Del resto Michele Rech corre anche nella vita reale. Molti lo hanno conosciuto attraverso i suoi video trasmessi da Propaganda durante il lockdown, nei quali raccontava i drammi del runner che correva nel giardino del suo condominio terrorizzato dall’idea di essere beccato e sentendosi in colpa ogni istante. Ma non riuscendo a non farlo.
Sarebbe interessante chiedergli se mentre corre i suoi pensieri lo lasciano un attimo in pace ma quello che ci è dato sapere, per ora, è che pochi giorni fa è uscito un nuovo video/anteprima/teaser della serie “Strappare lungo i bordi” e, come al solito (e anche per fortuna) non ci si capisce niente. Ci lamentiamo sempre che ultimamente le anteprime dei film dicono quasi tutto dei film stessi e quindi dovremmo prendere bene il fatto che in questo caso non ci si capisca molto: a parlare è Secco (cioè Zerocalcare in versione cartoon) che ricorda episodi dell’adolescenza, poi parla con Armadillo (doppiato da Mastandrea, unica eccezione dato che tutti gli altri personaggi sono doppiati da Zerocalcare stesso), poi… fa cose. Secondo quanto si dice, tutto sarà chiaro alla fine e il complesso puzzle che viene mostrato nelle puntate precedenti sotto forma di tessere comporrà un disegno inequivocabile.
Ma alla fine tutto deve avere un senso, poi?
Leggevo quello che se ne dice e pensavo che del mosaico e delle tessere e di altri dettagli non mi importa poi molto. Cosa mi attrae invece della narrazione di Zerocalcare? Perché quando parla non riesco a smettere di ascoltarlo?

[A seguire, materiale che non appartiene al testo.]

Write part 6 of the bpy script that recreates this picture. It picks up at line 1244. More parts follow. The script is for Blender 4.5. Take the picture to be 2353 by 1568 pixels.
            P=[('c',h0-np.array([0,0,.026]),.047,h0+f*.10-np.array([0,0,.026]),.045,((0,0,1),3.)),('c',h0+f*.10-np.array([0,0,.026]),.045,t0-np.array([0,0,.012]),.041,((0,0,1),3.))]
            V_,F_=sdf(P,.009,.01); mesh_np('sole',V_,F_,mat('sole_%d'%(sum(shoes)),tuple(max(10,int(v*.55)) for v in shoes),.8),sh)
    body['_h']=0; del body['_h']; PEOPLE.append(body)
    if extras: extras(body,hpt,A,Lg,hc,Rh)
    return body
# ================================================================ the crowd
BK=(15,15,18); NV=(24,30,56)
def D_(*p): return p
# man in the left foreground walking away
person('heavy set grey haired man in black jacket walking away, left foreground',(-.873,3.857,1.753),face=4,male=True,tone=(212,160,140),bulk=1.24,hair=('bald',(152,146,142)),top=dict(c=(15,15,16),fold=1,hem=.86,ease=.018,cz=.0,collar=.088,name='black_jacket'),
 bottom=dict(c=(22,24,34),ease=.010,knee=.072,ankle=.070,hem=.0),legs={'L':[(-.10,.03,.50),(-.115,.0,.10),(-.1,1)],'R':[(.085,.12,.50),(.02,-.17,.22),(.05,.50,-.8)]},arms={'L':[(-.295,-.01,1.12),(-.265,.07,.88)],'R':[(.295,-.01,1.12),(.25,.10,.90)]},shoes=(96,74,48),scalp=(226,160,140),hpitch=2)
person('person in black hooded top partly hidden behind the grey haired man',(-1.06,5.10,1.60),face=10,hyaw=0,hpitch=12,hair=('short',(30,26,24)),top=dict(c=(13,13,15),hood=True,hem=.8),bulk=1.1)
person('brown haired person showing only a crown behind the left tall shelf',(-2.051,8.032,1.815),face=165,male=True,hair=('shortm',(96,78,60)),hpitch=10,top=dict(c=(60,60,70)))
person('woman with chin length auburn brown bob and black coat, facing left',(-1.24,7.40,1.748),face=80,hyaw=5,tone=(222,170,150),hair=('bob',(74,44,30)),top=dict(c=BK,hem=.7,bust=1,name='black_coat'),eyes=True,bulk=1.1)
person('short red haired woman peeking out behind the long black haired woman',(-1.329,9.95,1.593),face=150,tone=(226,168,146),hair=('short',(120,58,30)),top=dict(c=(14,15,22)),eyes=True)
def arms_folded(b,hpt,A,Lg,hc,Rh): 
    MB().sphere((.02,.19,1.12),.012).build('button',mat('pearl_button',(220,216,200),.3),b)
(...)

Mi do questa spiegazione: Zerocalcare è la mia coscienza, è una specie di ombra che mi sta incollata ai piedi solo che, a differenza della mia solita ombra, questa parla e parla e parla.
Sai tutti i pensieri che hai in testa? A volte li ascolti, a volte gli dici di starsene zitti, a volte non li badi proprio. Zerocalcare è l’insieme di tutti quei ragionamenti che si trasformano in un borbottio continuo che ti è impossibile ignorare. Del resto sarebbe impossibile disgiungere la sua narrazione grafica da quella parlata, il tratto della sua penna dalla sua parola. Per quanto la sua tecnica grafica sia eloquente, distinguibile e potente, Zerocalcare sarebbe meno potente senza le sue parole. Perché il suo modo di raccontare non è fatto solo di disegni accompagnati da fumetti con dentro parole: è fatto di parole che hanno la forma dei suoi disegni.
E le sue parole formano un discorso quasi senza punteggiatura, fatto dai ragionamenti di una coscienza che rincorre se stessa e una possibile verità, ponendosi domande e dandosi risposte, senza tregua.
Mi accorgo ora che se uno non conoscesse Zerocalcare, da quanto ho scritto lo scambierebbe per un atroce saggio di psicanalisi disegnato. No: il problema del signor Michele Rech è che fa tantissimo ridere. Del resto se leggesse queste righe me lo immagino dirmi “Ahò ma che stai addì?”, neanche aggressivo ma solo vivacemente incuriosito che questo sia l’effetto che può fare. O forse no, chi lo sa. Poi correrebbe via, a seguire altri ragionamenti, a cercare le parole per dirli e i tratti giusti per disegnarli.